Hundreds, thousand, hidden in the abandoned industrial areas that surround the port of Patras; in the old disused train station in the centre of Corinth; I found them in the ‘urban holes’ that dot the landscape of an Athens wounded by the crisis.

They are the kids I followed for this project, some of whom are very young. After desperate journeys, they arrive from the wars which have tormented their countries in recent years. But war, for them, was only the beginning of the tragedy. Those who come from the Middle East and Central Asia try to reach Europe, the land I am lucky enough to call home, through its eastern door, Greece. They then get stuck there, amidst increasingly harsh security checks and racism which tragically often degenerates into neo-Nazi violence. For many, there is the hope of being able to rebuild the sort of life which would be impossible in their country of origin.
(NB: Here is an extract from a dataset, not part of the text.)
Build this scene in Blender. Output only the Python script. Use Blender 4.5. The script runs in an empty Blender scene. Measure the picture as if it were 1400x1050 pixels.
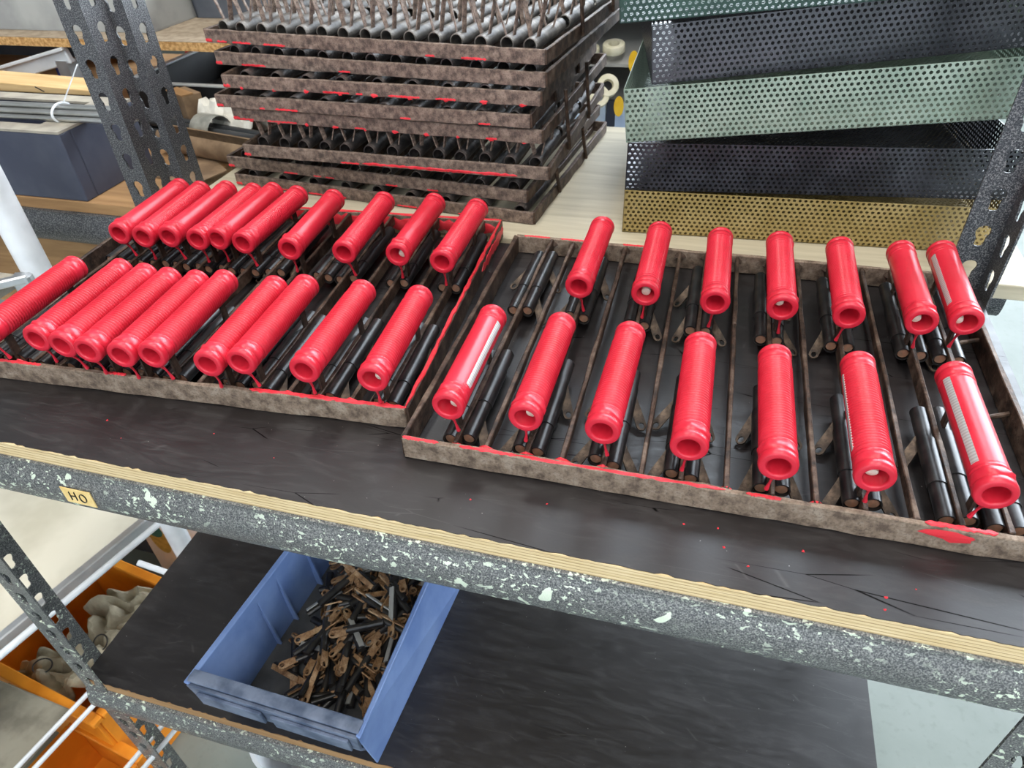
import bpy, bmesh, math, random
from mathutils import Vector, Matrix, Euler
random.seed(7)
R = math.radians
SC = bpy.context.scene
COL = SC.collection

# ------------------------------------------------------------------ camera, world, lights, exposure
# z = 0 is the top of the black shelf, x runs along the shelf, y away from the viewer (metres)
cam_d = bpy.data.cameras.new('camera'); cam = bpy.data.objects.new('camera', cam_d); COL.objects.link(cam)
cam_d.sensor_width = 36.0; cam_d.lens = 958.3 / 1400 * 36.0; cam_d.clip_start = 0.01
_r = Vector((0.96218888, 0.26950781, -0.03947272)); _u = Vector((-0.13994801, 0.61347135, 0.77721777)); _f = Vector((-0.23368164, 0.74230617, -0.62799239))
cam.matrix_world = Matrix(((_r.x, _u.x, -_f.x, 0.1990), (_r.y, _u.y, -_f.y, -0.3133), (_r.z, _u.z, -_f.z, 0.42), (0, 0, 0, 1)))
cam_d.dof.use_dof = True; cam_d.dof.focus_distance = 0.62; cam_d.dof.aperture_fstop = 16.0
SC.camera = cam

W = bpy.data.worlds.new('world'); SC.world = W; W.use_nodes = True
W.node_tree.nodes['Background'].inputs[0].default_value = (0.86, 0.93, 1.0, 1); W.node_tree.nodes['Background'].inputs[1].default_value = 0.30

def area(name, loc, target, sx, sy, power, col=(1, 1, 1)):
    d = bpy.data.lights.new(name, 'AREA'); d.shape = 'RECTANGLE'; d.size = sx; d.size_y = sy; d.energy = power; d.color = col
    o = bpy.data.objects.new(name, d); COL.objects.link(o); o.location = loc
    o.rotation_euler = (Vector(target) - Vector(loc)).to_track_quat('-Z', 'Y').to_euler(); return o
area('ceiling_tube_light', (-0.7, 0.3, 2.3), (-0.7, 0.3, 0), 0.3, 2.6, 36, (1, 0.97, 0.92))
area('ceiling_tube_light.001', (0.5, -0.4, 2.3), (0.5, -0.4, 0), 0.3, 2.6, 36, (1, 0.97, 0.92))
area('ceiling_tube_light.002', (0.3, -1.6, 2.2), (0.3, -0.6, 0), 2.4, 0.3, 16, (1, 0.98, 0.95))

SC.view_settings.view_transform = 'Standard'; SC.view_settings.look = 'None'
SC.view_settings.gamma = 1.0; SC.view_settings.use_curve_mapping = False; SC.view_settings.exposure = 0.04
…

The young Afghans I met are mainly fleeing the forced militarization practiced by the Taliban in Afghanistan, subsequent to the war that affected the country in 2001. For many others who are fleeing a scorching North Africa in revolt, the hope is to have the rights they were denied by the radicalization of the violence in their country of origin, recognized. Persecution for religious and ethnic reasons, or due to political opinion, could allow them to obtain refugee status in European Union countries, but certainly not in Greece. There, the rules are so tight that more than 99.5% (rate in 2012) of requests for asylum are refused. For this reason, they are forced to hide, because having a Greek police record would mean the end of the dream of safe reception in Europe.

I learned that this is set out by the Dublin Regulation, the EU law with responsibility for granting asylum. According to the regulation, the country where a person is first identified is the country that has the duty and right to decide whether to grant refugee status or not, irrespective of where the application for asylum is made. Attempts to harmonize regulations on asylum in Europe have been dramatically swept away by the economic crisis.

The Mediterranean countries have been the most affected by the flows and at the same time, have the fewest economic resources to manage them. What’s

more, the difficult social conditions in these countries are providing an outlet for the phenomena of cultural closure, xenophobia and violence, which represent, for those who arrive, an insurmountable obstacle to obtaining the enjoyment of even the most basic human rights.